As for the normalized string, it will be adjusted to reflect these changes when 
they are made, so no placeholders which will require code change. Considering 
this is -00, it is clearly not a stable document.
Will these changes work with your use cases?

EHL

-----Original Message-----
From: Skylar Woodward [mailto:sky...@kiva.org]<mailto:[mailto:sky...@kiva.org]>
Sent: Tuesday, August 02, 2011 4:02 PM
To: Eran Hammer-Lahav
Cc: OAuth WG; Ben Adida; 'Adam Barth 
(a...@adambarth.com<mailto:a...@adambarth.com>)'
Subject: Re: [OAUTH-WG] MAC Tokens body hash

hurrah!
(not necessarily for losing a way to sign the body, but for simplicity and
avoiding some of the potential inconsistencies w/ bodyhash).
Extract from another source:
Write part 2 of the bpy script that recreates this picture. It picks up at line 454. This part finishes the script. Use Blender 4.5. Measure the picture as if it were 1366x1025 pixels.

Is your plan to reserve an empty line 6 for the Normalized Request String
(which was used for bodyhash) or eliminate it, brining the total to six
elements?

skylar

On Jul 30, 2011, at 3:43 AM, Eran Hammer-Lahav wrote:

I plan to drop support for the bodyhash parameter in the next draft based
on bad implementation experience. Even with simple text body, UTF
encoding has introduced significant issues for us. The current draft does not
work using simple JS code between a browser and node.js even when both
use the same v8 engine due to differences in the body encoding. Basically,
the JS string used to send a request from the browser is not the actual string
sent on the wire.

To fix that, we need to force UTF-8 encoding on both sides. However, that
is very much application specific. This will not work for non-text bodies.
Instead, the specification should offer a simple way to use the ext parameter
for such needs, including singing headers. And by offer I mean give
examples, but leave it application specific for now.

I am open to suggestions but so far all the solutions I came up with will
introduce unacceptable complexity that will basically make this work useless.